While nationwide polls reached out to thousands of people to predict the outcome of this presidential election, a first year seminar was polling the 2,500-student-strong Lafayette College.
Math professor Gary Gordon’s Polling and Politics class found that 72 percent of the students who responded to a voluntary poll would have voted for Democratic presidential nominee Hillary Clinton. Republican nominee and president-elect Donald Trump received 15.6 percent of the survey’s vote on Oct. 25.
The students of the class set out to assess the voting makeup of Lafayette. A voluntary survey asked students to align themselves based on class year, gender, ethnicity and party affiliation. It also asked who respondents which presidential nominee would receive their votes.
“We were trying to answer questions, like, ‘Is there a gender gap at Lafayette? Are women more likely to vote for Hillary Clinton than men?’ – which turns out is true,” Gordon said. “It wasn’t a huge gap, but there’s a gap.”
The results gave Clinton a 71 percent lead over Trump among females on campus. Her lead among males was 40 percent over Trump.
However, the survey was voluntary, and 247 respondents were female, compared to the 181 male respondents. Andrew Schmid ’20, a student in the class, said he worked on a way to fix the weighting of the results so that they were more representative of the student body as a whole.
“I tried to balance it more so that the classes were represented equally…and gender, as well,” Schmid said. “I think about 60 percent were female, and only 51 percent of campus is female, so I tried to reduce the weighting a bit. It didn’t really change the results much.”
Natural science majors were more likely to support Clinton, with 80.6 percent saying they would vote for her. Clinton supporters were still the majority among the responding humanities majors, although with less of a majority: 62.2 percent said they’d vote for her and 24.3 percent said they’d vote for Trump.
Gordon said that the actual percentage of students who supported Trump is most likely higher than 15 percent.

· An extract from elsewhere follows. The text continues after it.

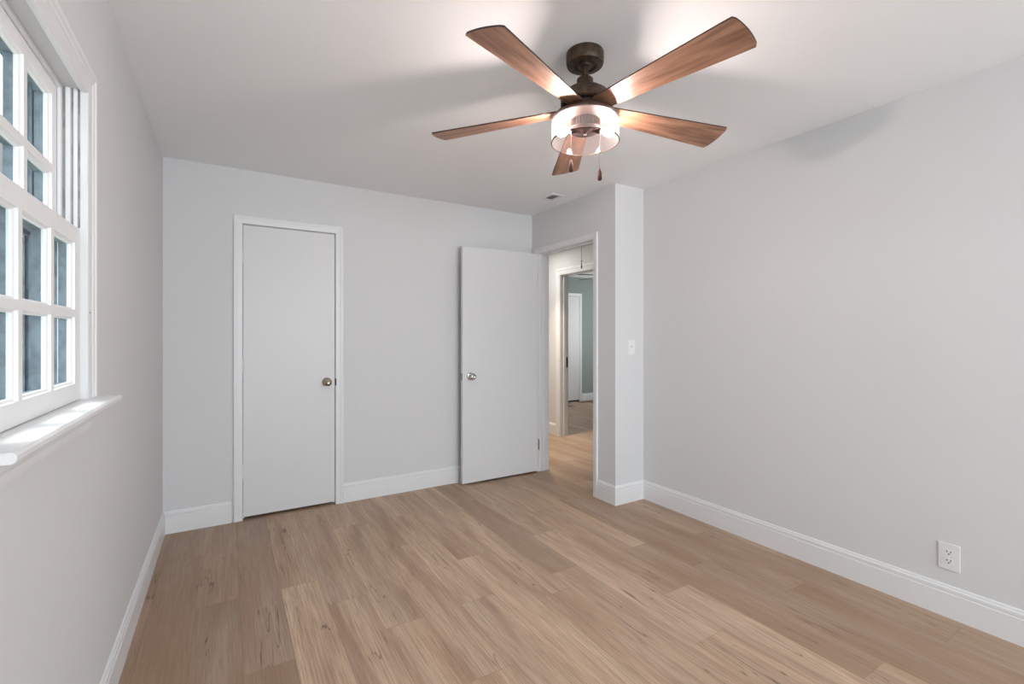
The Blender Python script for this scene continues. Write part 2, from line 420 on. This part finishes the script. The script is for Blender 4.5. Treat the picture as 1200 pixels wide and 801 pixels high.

“I’d be surprised if you were to say what percentage of students actually support Trump, I’d be surprised if it were as low as 15 percent,” Gordon said. “I think that’s very, very low for a major party candidate. For whoever he is, for a major party candidate to be 15 percent is very low.”
Schmid said a surprising number of students chose the “other” option for a candidate over Clinton, Trump, Libertarian nominee Gary Johnson and Green party nominee Jill Stein.
“It was almost 7 to 8 percent, which was a lot considering there were already four other options,” Schmid said.
Gordon said he was surprised how the student body split itself along party lines. Forty-three percent declared Democratic, 20 percent Republican, 17 percent Independent and 19 percent unaffiliated.
As Schmid and Gordon saw, there were more first year respondents, 147, than any other year. But respondents among the other three classes were distributed fairly evenly.
The students also aimed to find out the issues Lafayette students felt most strongly about.
“I think it was pretty interesting to see, not so much what candidates were represented [on campus], but more the issues,” Schmid said.
The top two issues were ‘social issues’ and the ‘economy & jobs,’ with climate change coming in third.
“I thought more seniors would be interested in jobs than first years, but not really,” Gordon said. Fifty-nine percent of seniors in fact were most concerned with social issues, with only 46 percent being most concerned with jobs and the economy.
During Lafayette’s PBS election broadcast, “First Vote in a Polarized Age,” two students from the class, Cooper Ochsenhirt and Marie Bucklin, starting around 9:54 p.m., spent four minutes sharing results and answering questions about the survey.
According to Gordon, however, he wants them to emphasize the fact that the survey was optional and was not a political poll meant to predict anything.
The survey itself was very student-driven, according to Gordon, and the class picked all the questions themselves from previous surveys conducted by professional firms.
“We looked at past surveys from professional companies and we looked at what they were asking, what do we care about, and then as college students, what do we want to know about,” Schmid said.
According to the Northampton County Court, 89 voters registered their address under “Lafayette College” or “111 Quad Drive.” Of those 89, 63 were Democrat, 21 were Republican and six were third party.
In the Easton district, at their assigned polling station, about 76 percent of 962 votes were for Clinton. About 19 percent went to Trump, and 3.5 percent to Johnson.
Matt Mitterhoff ’17 contributed reporting.